> _Short problem_
Return all the data below as it stands, minus the pictures.

> _Source material_
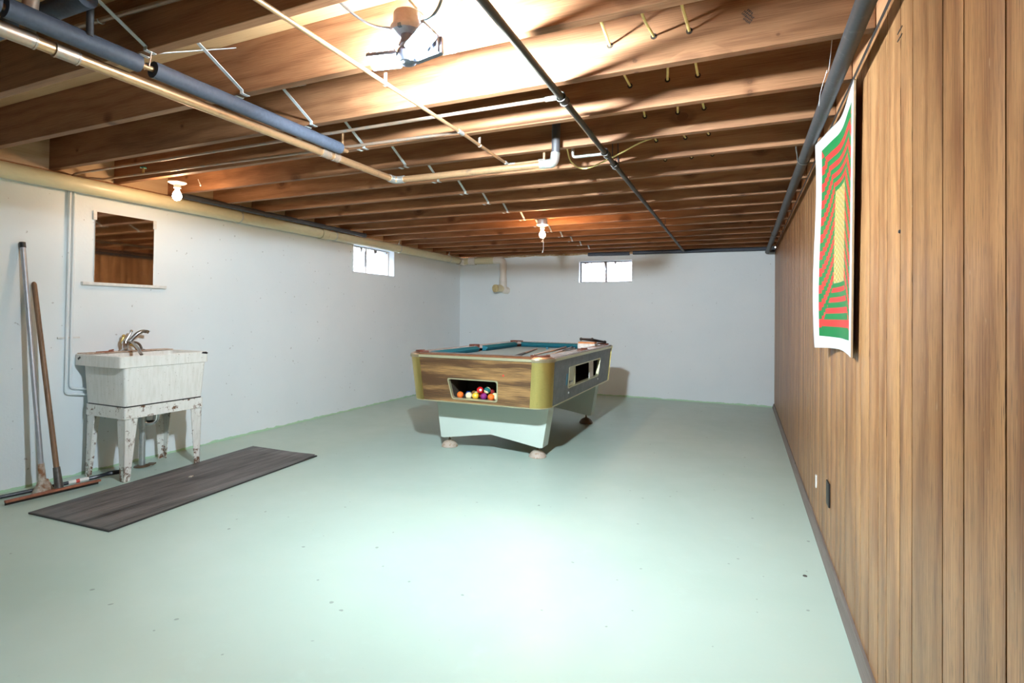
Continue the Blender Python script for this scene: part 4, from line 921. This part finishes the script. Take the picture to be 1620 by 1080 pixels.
# stand apron and legs
ax0, ax1, ay0, ay1 = SX0 + 0.072, SX1 - 0.014, SY0 + 0.042, SY1 - 0.030
m = MB(); m.ring(rloop(ax0, ax1, ay0, ay1, 0.446, 0.008, 2), rloop(ax0 + 0.006, ax1 - 0.006, ay0 + 0.006, ay1 - 0.006, 0.446, 0.008, 2), (0, 0, 0.079)); ap = sp(m, 'stand_apron', 'enamel_stand', False)
m = MB(); m.prism(rloop(ax0 + 0.008, ax1 - 0.008, ay0 + 0.008, ay1 - 0.008, 0.515, 0.008, 2), (0, 0, 0), (0, 0, 0.022)); sp(m, 'seam_insert', 'black_plastic', False)  # black insert added for the shaded gap between basin and stand
for (cx, cy, dx, dy) in ((ax1, ay0, -1, 1), (ax1, ay1, -1, -1), (ax0, ay0, 1, 1), (ax0, ay1, 1, -1)):
    wt, wb = 0.088, 0.042; t_ = 0.005; m = MB()
    cx += dx * 0.006; cy += dy * 0.006; bx_, by_ = (cx + dx * 0.048 if dx < 0 else cx - dx * 0.012), cy + (0.028 if dx < 0 else 0.0)
    # angle-iron leg: two tapering flanges
    m.hexa([(bx_, by_, 0), (bx_ + dx * wb, by_, 0), (bx_ + dx * wb, by_ + dy * t_, 0), (bx_, by_ + dy * t_, 0), (cx, cy, 0.47), (cx + dx * wt, cy, 0.47), (cx + dx * wt, cy + dy * t_, 0.47), (cx, cy + dy * t_, 0.47)])
    m.hexa([(bx_, by_, 0), (bx_, by_ + dy * wb, 0), (bx_ + dx * t_, by_ + dy * wb, 0), (bx_ + dx * t_, by_, 0), (cx, cy, 0.47), (cx, cy + dy * wt, 0.47), (cx + dx * t_, cy + dy * wt, 0.47), (cx + dx * t_, cy, 0.47)])
    sp(m, 'leg', 'enamel_leg', False)
# drain and trap
m = MB(); m.tube([(-4.24, 2.645, 0.012), (-4.24, 2.645, 0.30)], 0.021, 16); m.tube([(-4.24, 2.645, 0.29), (-4.24, 2.645, 0.43)], 0.024, 16); dr = sp(m, 'drain_pipe', 'galvanised')
m = MB(); m.lathe([(0.0001, 0.0), (0.055, 0.002), (0.05, 0.008), (0.024, 0.014), (0.0001, 0.014)], 18, (-4.24, 2.645, 0.0)); m.obox((-4.20, 2.69, 0.015), (0.05, 0.05, 0.008), Matrix.Rotation(0.6, 3, 'Z')); sp(m, 'floor_flange', 'foot_dark')
m = MB(); m.tube(fillet([(-4.20, 2.72, 0.54), (-4.20, 2.72, 0.33), (-4.24, 2.65, 0.33), (-4.24, 2.645, 0.44)], 0.055, 8), 0.021, 14); sp(m, 'trap', 'chrome')
m = MB(); m.lathe([(0.024, 0), (0.030, 0.002), (0.030, 0.026), (0.024, 0.028)], 10, (-4.20, 2.72, 0.40)); sp(m, 'trap_nut', 'tin_dark')
# faucet
fb = Vector((-4.33, 2.56, 0.888))
m = MB(); m.lathe([(0.0001, 0), (0.036, 0), (0.036, 0.008), (0.022, 0.016), (0.02, 0.05), (0.026, 0.062), (0.022, 0.078), (0.0001, 0.085)], 20, fb); fc = sp(m, 'faucet_body', 'chrome')
def fpart(nm, mm, mat): o = mm.build(nm, mat, None); o.parent = fc; return o
m = MB(); m.tube(catmull([fb + Vector((0, 0.005, 0.05)), fb + Vector((0.015, 0.03, 0.085)), fb + Vector((0.03, 0.065, 0.13)), fb + Vector((0.04, 0.098, 0.150)), fb + Vector((0.045, 0.125, 0.148))], 6), [0.017] * 6 + [0.015] * 12 + [0.013] * 7, 14); fpart('spout', m, 'chrome_dull')
m = MB(); m.tube([fb + Vector((0.045, 0.122, 0.150)), fb + Vector((0.047, 0.140, 0.144))], 0.014, 14); fpart('aerator', m, 'chrome')
m = MB(); m.tube([fb + Vector((0, 0.0, 0.075)), fb + Vector((0.005, 0.02, 0.11)), fb + Vector((0.008, 0.035, 0.148))], [0.011, 0.008, 0.007], 10); m.sphere(fb + Vector((0.008, 0.036, 0.153)), 0.012, 12, 8); fpart('lever', m, 'chrome')
m = MB(); m.tube(catmull([fb + Vector((0.02, 0.01, 0.075)), fb + Vector((0.10, -0.01, 0.07)), fb + Vector((0.22, -0.04, 0.03)), fb + Vector((0.28, -0.06, 0.0)), fb + Vector((0.30, -0.065, -0.01))], 6), [0.012] * 25, 10, flat=0.55); fpart('side_handle', m, 'chrome_dull')
m = MB(); m.tube(catmull([fb + Vector((0.0, 0.02, 0.06)), fb + Vector((0.0, 0.07, 0.066)), fb + Vector((0.0, 0.105, 0.045)), fb + Vector((0.0, 0.125, 0.0))], 6), 0.009, 10); m.lathe([(0.0001, 0), (0.024, 0), (0.018, 0.01), (0.0001, 0.012)], 14, fb + Vector((0, 0.125, 0))); fpart('supply_arm', m, 'chrome_dull')
m = MB(); m.tube(catmull([fb + Vector((-0.02, 0.0, 0.03)), fb + Vector((-0.025, -0.015, 0.07)), fb + Vector((-0.022, 0.0, 0.105))], 5), 0.008, 10); m.sphere(fb + Vector((-0.022, 0.0, 0.115)), 0.013, 10, 6); m.tube(catmull([fb + Vector((-0.02, 0.03, 0.05)), fb + Vector((-0.02, 0.07, 0.04)), fb + Vector((-0.02, 0.10, 0.004))], 5), 0.008, 10); fpart('rear_arm', m, 'brass')  # brass-coloured arms repeating the faucet shapes behind it
m = MB(); m.obox((-4.33, 2.42, 0.893), (0.05, 0.10, 0.006), Matrix.Rotation(0.2, 3, 'Z'), 0.001); m.tube([(-4.30, 2.43, 0.90), (-4.30, 2.46, 0.905)], 0.006, 8); tag(m.build('metal_scrap', 'rust_red', loc=(-4.33, 2.42, 0.89)), 'rusty metal bits on the sink ledge left of faucet', 'scrap')

# ================================================================== MIRROR AND SHELF
mz0, mz1, my0, my1 = 1.407, 1.932, 2.383, 2.812
t = thing('wall_mirror', 'small frameless mirror on the left wall above the sink', 'mirror', (XL + 0.006, 2.6, mz0))
m = MB(); m.box((XL + 0.004, my0, mz0), (XL + 0.009, my1, mz1), 0.001); sub(t, 'mirror_glass', m, 'mirror_glass', False)
for (yy, zz) in ((my0 - 0.004, mz1 - 0.03), (my1 + 0.006, mz1 - 0.035)):
    m = MB(); m.box((XL, yy - 0.012, zz - 0.032), (XL + 0.014, yy + 0.012, zz + 0.036), 0.002); sub(t, 'clip', m, 'white_paint')
m = MB(); m.box((XL, 2.298, 1.383), (XL + 0.03, 2.912, 1.406), 0.003); tag(m.build('mirror_ledge', 'white_paint', loc=(XL, 2.6, 1.39)), 'thin white wooden ledge under the wall mirror', 'shelf')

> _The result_
Continue the Blender Python script for this scene: part 4, from line 921. This part finishes the script. Take the picture to be 1620 by 1080 pixels.
# stand apron and legs
ax0, ax1, ay0, ay1 = SX0 + 0.072, SX1 - 0.014, SY0 + 0.042, SY1 - 0.030
m = MB(); m.ring(rloop(ax0, ax1, ay0, ay1, 0.446, 0.008, 2), rloop(ax0 + 0.006, ax1 - 0.006, ay0 + 0.006, ay1 - 0.006, 0.446, 0.008, 2), (0, 0, 0.079)); ap = sp(m, 'stand_apron', 'enamel_stand', False)
m = MB(); m.prism(rloop(ax0 + 0.008, ax1 - 0.008, ay0 + 0.008, ay1 - 0.008, 0.515, 0.008, 2), (0, 0, 0), (0, 0, 0.022)); sp(m, 'seam_insert', 'black_plastic', False)  # black insert added for the shaded gap between basin and stand
for (cx, cy, dx, dy) in ((ax1, ay0, -1, 1), (ax1, ay1, -1, -1), (ax0, ay0, 1, 1), (ax0, ay1, 1, -1)):
    wt, wb = 0.088, 0.042; t_ = 0.005; m = MB()
    cx += dx * 0.006; cy += dy * 0.006; bx_, by_ = (cx + dx * 0.048 if dx < 0 else cx - dx * 0.012), cy + (0.028 if dx < 0 else 0.0)
    # angle-iron leg: two tapering flanges
    m.hexa([(bx_, by_, 0), (bx_ + dx * wb, by_, 0), (bx_ + dx * wb, by_ + dy * t_, 0), (bx_, by_ + dy * t_, 0), (cx, cy, 0.47), (cx + dx * wt, cy, 0.47), (cx + dx * wt, cy + dy * t_, 0.47), (cx, cy + dy * t_, 0.47)])
    m.hexa([(bx_, by_, 0), (bx_, by_ + dy * wb, 0), (bx_ + dx * t_, by_ + dy * wb, 0), (bx_ + dx * t_, by_, 0), (cx, cy, 0.47), (cx, cy + dy * wt, 0.47), (cx + dx * t_, cy + dy * wt, 0.47), (cx + dx * t_, cy, 0.47)])
    sp(m, 'leg', 'enamel_leg', False)
# drain and trap
m = MB(); m.tube([(-4.24, 2.645, 0.012), (-4.24, 2.645, 0.30)], 0.021, 16); m.tube([(-4.24, 2.645, 0.29), (-4.24, 2.645, 0.43)], 0.024, 16); dr = sp(m, 'drain_pipe', 'galvanised')
m = MB(); m.lathe([(0.0001, 0.0), (0.055, 0.002), (0.05, 0.008), (0.024, 0.014), (0.0001, 0.014)], 18, (-4.24, 2.645, 0.0)); m.obox((-4.20, 2.69, 0.015), (0.05, 0.05, 0.008), Matrix.Rotation(0.6, 3, 'Z')); sp(m, 'floor_flange', 'foot_dark')
m = MB(); m.tube(fillet([(-4.20, 2.72, 0.54), (-4.20, 2.72, 0.33), (-4.24, 2.65, 0.33), (-4.24, 2.645, 0.44)], 0.055, 8), 0.021, 14); sp(m, 'trap', 'chrome')
m = MB(); m.lathe([(0.024, 0), (0.030, 0.002), (0.030, 0.026), (0.024, 0.028)], 10, (-4.20, 2.72, 0.40)); sp(m, 'trap_nut', 'tin_dark')
# faucet
fb = Vector((-4.33, 2.56, 0.888))
m = MB(); m.lathe([(0.0001, 0), (0.036, 0), (0.036, 0.008), (0.022, 0.016), (0.02, 0.05), (0.026, 0.062), (0.022, 0.078), (0.0001, 0.085)], 20, fb); fc = sp(m, 'faucet_body', 'chrome')
def fpart(nm, mm, mat): o = mm.build(nm, mat, None); o.parent = fc; return o
m = MB(); m.tube(catmull([fb + Vector((0, 0.005, 0.05)), fb + Vector((0.015, 0.03, 0.085)), fb + Vector((0.03, 0.065, 0.13)), fb + Vector((0.04, 0.098, 0.150)), fb + Vector((0.045, 0.125, 0.148))], 6), [0.017] * 6 + [0.015] * 12 + [0.013] * 7, 14); fpart('spout', m, 'chrome_dull')
m = MB(); m.tube([fb + Vector((0.045, 0.122, 0.150)), fb + Vector((0.047, 0.140, 0.144))], 0.014, 14); fpart('aerator', m, 'chrome')
m = MB(); m.tube([fb + Vector((0, 0.0, 0.075)), fb + Vector((0.005, 0.02, 0.11)), fb + Vector((0.008, 0.035, 0.148))], [0.011, 0.008, 0.007], 10); m.sphere(fb + Vector((0.008, 0.036, 0.153)), 0.012, 12, 8); fpart('lever', m, 'chrome')
m = MB(); m.tube(catmull([fb + Vector((0.02, 0.01, 0.075)), fb + Vector((0.10, -0.01, 0.07)), fb + Vector((0.22, -0.04, 0.03)), fb + Vector((0.28, -0.06, 0.0)), fb + Vector((0.30, -0.065, -0.01))], 6), [0.012] * 25, 10, flat=0.55); fpart('side_handle', m, 'chrome_dull')
m = MB(); m.tube(catmull([fb + Vector((0.0, 0.02, 0.06)), fb + Vector((0.0, 0.07, 0.066)), fb + Vector((0.0, 0.105, 0.045)), fb + Vector((0.0, 0.125, 0.0))], 6), 0.009, 10); m.lathe([(0.0001, 0), (0.024, 0), (0.018, 0.01), (0.0001, 0.012)], 14, fb + Vector((0, 0.125, 0))); fpart('supply_arm', m, 'chrome_dull')
m = MB(); m.tube(catmull([fb + Vector((-0.02, 0.0, 0.03)), fb + Vector((-0.025, -0.015, 0.07)), fb + Vector((-0.022, 0.0, 0.105))], 5), 0.008, 10); m.sphere(fb + Vector((-0.022, 0.0, 0.115)), 0.013, 10, 6); m.tube(catmull([fb + Vector((-0.02, 0.03, 0.05)), fb + Vector((-0.02, 0.07, 0.04)), fb + Vector((-0.02, 0.10, 0.004))], 5), 0.008, 10); fpart('rear_arm', m, 'brass')  # brass-coloured arms repeating the faucet shapes behind it
m = MB(); m.obox((-4.33, 2.42, 0.893), (0.05, 0.10, 0.006), Matrix.Rotation(0.2, 3, 'Z'), 0.001); m.tube([(-4.30, 2.43, 0.90), (-4.30, 2.46, 0.905)], 0.006, 8); tag(m.build('metal_scrap', 'rust_red', loc=(-4.33, 2.42, 0.89)), 'rusty metal bits on the sink ledge left of faucet', 'scrap')

# ================================================================== MIRROR AND SHELF
mz0, mz1, my0, my1 = 1.407, 1.932, 2.383, 2.812
t = thing('wall_mirror', 'small frameless mirror on the left wall above the sink', 'mirror', (XL + 0.006, 2.6, mz0))
m = MB(); m.box((XL + 0.004, my0, mz0), (XL + 0.009, my1, mz1), 0.001); sub(t, 'mirror_glass', m, 'mirror_glass', False)
for (yy, zz) in ((my0 - 0.004, mz1 - 0.03), (my1 + 0.006, mz1 - 0.035)):
    m = MB(); m.box((XL, yy - 0.012, zz - 0.032), (XL + 0.014, yy + 0.012, zz + 0.036), 0.002); sub(t, 'clip', m, 'white_paint')
m = MB(); m.box((XL, 2.298, 1.383), (XL + 0.03, 2.912, 1.406), 0.003); tag(m.build('mirror_ledge', 'white_paint', loc=(XL, 2.6, 1.39)), 'thin white wooden ledge under the wall mirror', 'shelf')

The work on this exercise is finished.